Okay so here's the thing. Economists love math, but good economists recognize that they are doing a social science. They don't do math for the sake of doing math.
Math is a tool/technology for explaining an economic system. Can we endow an economic system with a geometry (symplectic or otherwise)? Of course we can. But what does it buy us in terms of the social theory? If the answer is "well it's neat", you are going to be hard pressed to find an economist that gets excited for it. Economists have incorporated some aspects of topology and set theory into their economic theory, not because "math is fun", but because they could prove theorems of stability using fixed point theorems.
For a geometric interpretation of economics to be successful, and it could be, it needs to provide tools that prove something about economic theory that is unproven, or that leads to greater insight into human behavior.
Symplectic geometry falls in this grey zone. It has just enough interesting or novel to draw an ambitious young economist in, but (so far) not enough to get economists in general excited about it being incorporated into canonical economic theory. It just doesn't help us understand something new, just the same old stuff at a slightly deeper level.

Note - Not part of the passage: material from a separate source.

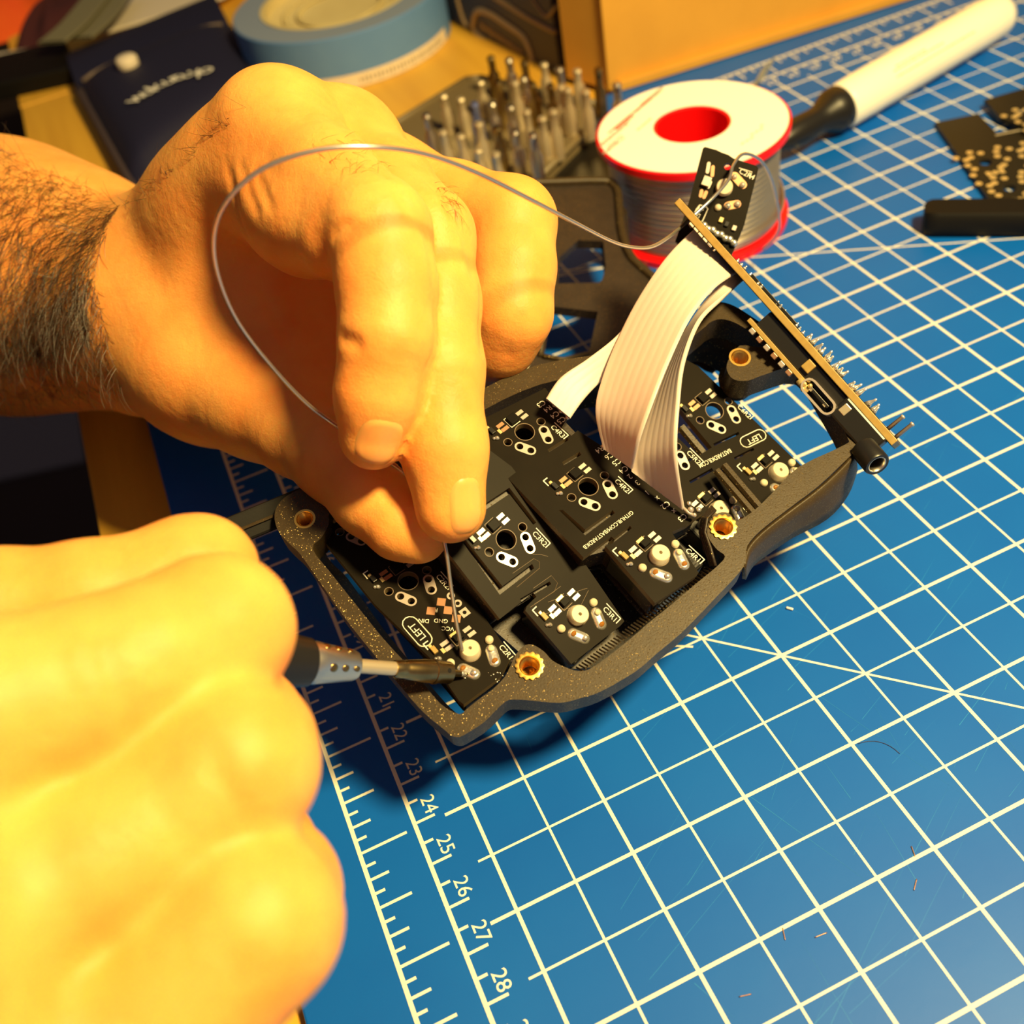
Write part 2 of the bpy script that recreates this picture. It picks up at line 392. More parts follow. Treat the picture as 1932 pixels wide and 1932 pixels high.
for k in range(36):
    h = 31.9 - k * .82; pr += [(R - 3.6, h), (R - 3.2, h - .25), (R - 3.2, h - .5), (R - 3.6, h - .78)]
pr.append((13, 2.45)); b.lathe(pr, SC, (0, 0, 1), 72, caps=False); obj('wound_solder', b, m_wind, sp, smooth=True)
pt = MB(); pt2 = MB()
def onlab(px, py): return onp(px, py, SC + A(0, 0, 34.75), A(0, 0, 1))
e0, e1_ = onlab(1135, 262), onlab(1240, 175); ex = nrm(e1_ - e0); ey = A(-ex[1], ex[0], 0)
rs = random.Random(5)
for k, (px, py, L) in enumerate(((1230, 180, 14), (1227, 186, 16), (1222, 192, 15), (1212, 200, 12), (1160, 250, 16), (1157, 257, 15), (1160, 266, 9), (1160, 274, 8), (1150, 280, 7), (1215, 235, 8))):
    p = onlab(px, py); p = p - ex * L / 2; xq = 0; pt2 = MB()
    while xq < L:
        wq = rs.uniform(.5, 1.8); pt2.box(p + ex * (xq + wq / 2), ex * wq / 2, ey * .42, A(0, 0, .01)); xq += wq + .4
    obj('print_line', pt2, m_print2, lab)
pt.box((e0 + e1_) / 2, ex * 13, ey * .35, A(0, 0, .012))
for k in range(9): pt.box(onlab(1175, 232) + ex * (k * 1.15 - 4), ex * .4, ey * 1.1, A(0, 0, .012))
p0 = onlab(1428, 245); pt2 = MB()
for k in range(7): pt2.box(p0 + ex * (k * 2 - 9) - ey * (k % 3) * .5, ex * .85, ey * .28, A(0, 0, .012))
obj('label_print', pt, m_print, lab); obj('print_line', pt2, m_print2, lab)
b = MB()
for k in range(3):                                           # loose turns slipping down on the right side
    b.tube(catmull([SC + A((R - 2.6 + .5 * k) * math.cos(a), (R - 2.6 + .5 * k) * math.sin(a), 3.5 + 1.3 * k + 9 * max(0, (a + .9)) ** 1.6 * .5) for a in np.linspace(-1.9, .9, 14)], 3), .42, 6)
obj('loose_turns', b, m_wire, sp, smooth=True)

# ------------------------------------------------------------------ pen
pa, pb = at(1497, 263, 8), at(1582, 204, 9); pc = at(1888, 26, 9.5); ax = nrm(pc - pb)
pen = thing('flux_pen', 'fat white pen with a black tip section lying behind the solder spool', 'pen', A(*pb[:2], 0))
Lb = np.linalg.norm(pc - pb)
b = MB(); b.lathe([(0, -.5), (6, -.5), (7.7, 0), (8.4, 3), (8.6, 12), (8.6, Lb - 14), (8.3, Lb - 4), (7.2, Lb), (0, Lb + .5)], pb, ax, 40); brl = obj('barrel', b, m_penw, pen, smooth=True)
b = MB(); b.lathe([(8.1, .2), (8.1, -2.5), (7.4, -5), (5.4, -9), (5.0, -13), (5.4, -20), (4.4, -27), (2.2, -33), (0, -35)], pb, ax, 36); obj('tip_section', b, m_black, pen, smooth=True)
b = MB(); upv = nrm(CAM - (pb + ax * 40)); sx, sy, _ = frame(ax, upv)
for ang, hs in ((.10, (22, 66)), (-.16, (22, 50)), (-.30, (24, 40))):
    rr = 8.66; dr = math.cos(ang) * sx + math.sin(ang) * sy; tg = np.cross(ax, dr); xq = hs[0]
    while xq < hs[1]:
        wq = rs.uniform(.8, 2.2); b.box(pb + ax * (xq + wq / 2) + dr * rr, ax * wq / 2, tg * .3, dr * .03); xq += wq + .6
obj('barrel_print', b, m_print2, brl)
b = MB(); p, q = at(1430, 158, 4), at(1452, 116, 12); b.box((p + q) / 2, (q - p) / 2, A(4.5, 2.5, 0), A(.3, -.5, .6)); obj('plastic_strip', b, m_clear, bev=.3, label='small frosted plastic strip standing behind the spool, left of the white pen', cat='strip')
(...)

Now, will someone come along and pick up symplectic geometry and prove something important in economic theory?? Who knows? We had Kakutani's fixed point theorem lying around and economists largely ignored it, preferring Brower's fixed point theorem. The conventional thinking at the time was that economics deals with functions, not correspondences. Kakutani's fixed point theorem was a mathematical toy. And then along came John Nash. He reinterpreted game theory to include mixed strategy solutions as a correspondence for the canonical forms of game theory, and oh hey look, I can prove it is a stable solution using Kakutani's fixed point theorem. Is an important idea in economics waiting to be solved using symplectic geometry or will it remain a toy mathematical structure? I don't know. Maybe the right question hasn't been asked yet.But if someone finds "that question" or "that application", they are virtually guaranteed a nobel prize.
Tl;dr Certainly economists are aware of symplectic geometry, they just haven't figured out why they should use it, yet.